Ron, who filmed everything, used AI tools to create an incredibly creative recap video of the hackathon; he even used an AI replica of me to spare me from filming and re-filming myself (a lifesaver)! See here:

The non-engineers did need some help, though. That’s where having “floating” engineers who can assist with choosing the right tools, debugging, and deployment made a huge difference.

For example….

Our Finance team wanted AI to automate emails, bank statements, and legacy systems. Within hours, we hit a wall.

I had one mission during our hackathon: help our Finance team build something real.
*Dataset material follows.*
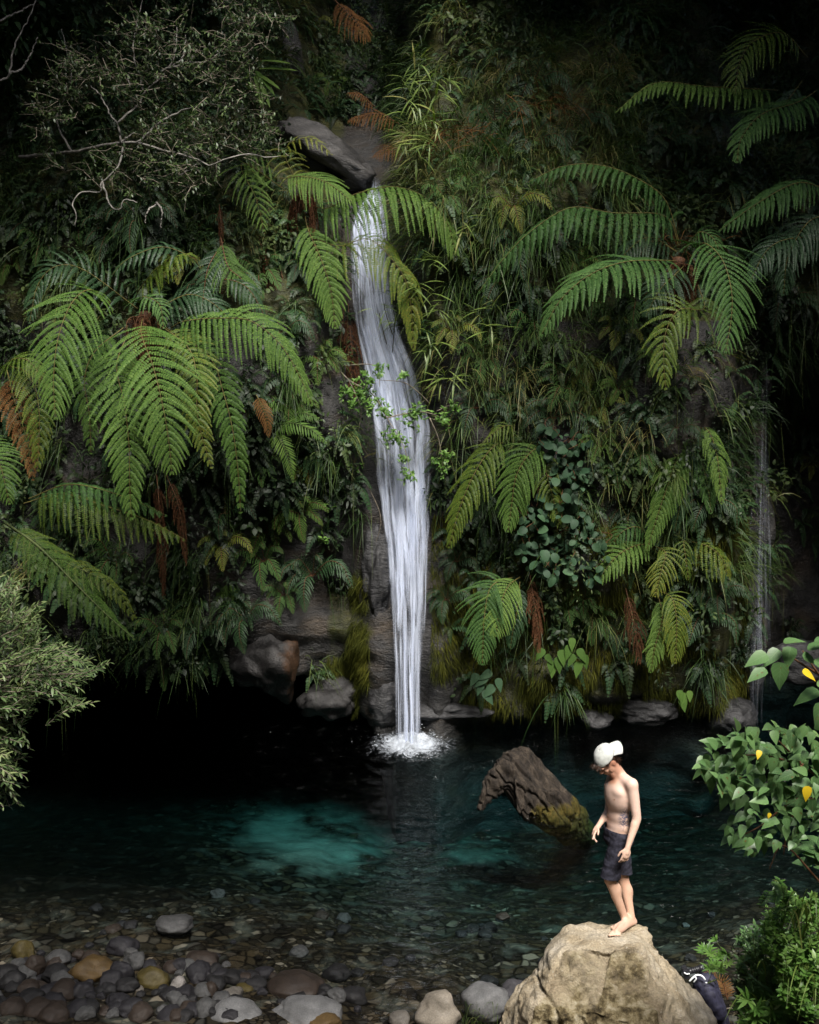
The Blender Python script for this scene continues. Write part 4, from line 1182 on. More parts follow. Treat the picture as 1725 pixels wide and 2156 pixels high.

I promised two hours of my time, but ended up embedding with them for the entire event.

Noa and Shani (both non-technical) came prepared with ideas for coordinating emails, processing bank statements, and updating legacy systems without APIs. Perfect candidates for automation, right? “This is simple,” they thought. “Doesn’t even require any real intelligence.”

Well, turns out these problems are still not realistically solvable within a 24-hour timeframe.

Your first idea is (probably) wrong. AI isn’t magic. Be ready to pivot fast.

By mid-afternoon, we pivoted to something game-changing-yet-achievable: AI agents that monitor Gmail and draft responses automatically based on configurable prompts. The agents could be customized to handle specific types of emails and access our CRM when needed. Specifically, we wanted to automate away the task of handling an investor asking to change their bank details, or their listed address. These are not as rare as you may think, and involve endless back and forth emails to obtain all the necessary documentation required by regulation to facilitate that — such as proof of address, proof of banking, personal details, etc.

The lesson? Most projects fail before they start — because the idea is just not a good fit for a hackathon. Have engineers available to guide non-technical teams toward feasible solutions to problems worth solving.